Question

find the steady-state solution of the heat conduction equation \(\alpha^{2} u_{x x}=u_{t}\) that satisfies the given set of boundary conditions. $$ u(0, t)=10, \quad u(50, t)=40 $$

Short answer

Answer: The steady-state solution for the heat conduction equation with the given boundary conditions is $u(x) = \frac{3}{5} x + 10$.

Step-by-step solution

Identify the steady-state condition

Since the steady-state solution is time-independent, we look for a solution where the temperature distribution doesn't change with time. This means that the temperature derivative with respect to time will be zero: $$ u_t = 0 $$

Rewrite the heat conduction equation with steady-state condition

Plugging in the steady-state condition from step 1 into the given heat conduction equation, we get: $$ \alpha^2 u_{xx} = u_t \\ \alpha^2 u_{xx} = 0 $$ Now we have a second-order ODE with respect to space (x) only.

Solve the ODE

We will now solve the ODE for u(x): $$ \alpha^2 u_{xx} = 0 \\ u_{xx} = 0 $$ Integrating once with respect to x, we get: $$ u_x = C_1 $$ Integrating again with respect to x, we get: $$ u(x) = C_1 x + C_2 $$

Apply boundary conditions

Now, we apply the given boundary conditions to solve for the constants C1 and C2: $$ u(0, t) = 10 \\ u(50, t) = 40 \\ u(0) = C_1 \cdot 0 + C_2 = 10 \\ u(50) = C_1 \cdot 50 + C_2 = 40 $$

Solve for the constants

From the first boundary condition, we find C2: $$ C_2 = 10 $$ Plugging in C2 into the second boundary condition, we find C1: $$ 40 = C_1 \cdot 50 + 10 \\ C_1 = \frac{30}{50} = \frac{3}{5} $$

Write the steady-state solution

Now that we have the constants C1 and C2, we can write the steady-state solution as: $$ u(x) = \frac{3}{5} x + 10 $$

Key concepts

Boundary Value Problems

Understanding the nature of boundary value problems (BVPs) is critical when solving physical phenomena like heat distribution in a solid object. Unlike initial value problems, which provide the state of a system at a single point in time and seek to describe its evolution, a BVP involves finding a solution to a differential equation that satisfies certain conditions at more than one point. The conditions specified at these points are known as boundary conditions. In the context of heat conduction, boundary conditions might represent fixed temperatures at the ends of a rod, representing how the rod interfaces with its environment. In the provided exercise, we have a BVP where the temperature values are given at two different positions along a rod, forming the essential constraints that our solution must adhere to.

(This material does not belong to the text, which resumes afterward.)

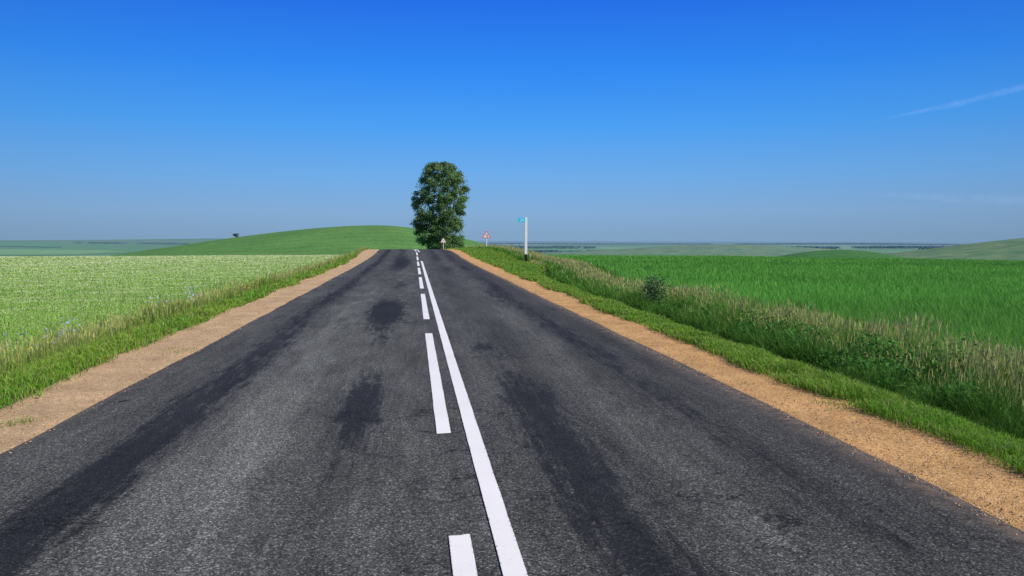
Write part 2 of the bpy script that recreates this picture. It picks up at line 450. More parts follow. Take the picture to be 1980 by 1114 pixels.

Partial Differential Equations

Partial differential equations (PDEs) are used to formulate problems involving functions of several variables, and they are particularly adept at describing various physical phenomena, including the propagation of heat or sound, fluid flow, and the behavior of materials under stress. The heat conduction equation, for instance, is a PDE that represents how heat diffuses through a material. It involves partial derivatives with respect to space and time, indicating how the temperature changes in both dimensions. However, when we focus on the steady-state condition where the system does not change with time, our PDE simplifies to a second-order ordinary differential equation (ODE).

Steady-State Condition

The steady-state condition refers to a situation in a dynamic system where the variables cease to change as time progresses. In the realm of heat conduction, this implies that after a long enough time, the temperature within a material becomes uniform and no longer varies. When dealing with the heat conduction equation, the steady-state condition is represented by setting the time derivative of temperature to zero. This simplification transforms our original PDE into an ODE that solely deals with spatial variables, paving the way for straightforward integration and the application of boundary conditions.

Second-Order ODE

A second-order ordinary differential equation (ODE) contains derivatives up to the second degree and no higher. Solutions to these types of equations often describe phenomena like motion under constant acceleration and the shape of a bent beam under load. For our heat conduction problem, after imposing a steady-state, we encounter a second-order ODE, which we solve by integrating twice. The first integration gives us a first-order equation representing the rate of change of temperature across space, and the second gives us the general temperature distribution. Boundary conditions lead us to values for the integration constants, and hence, a particular solution to our physical problem, completing the model for heat distribution in steady-state conditions.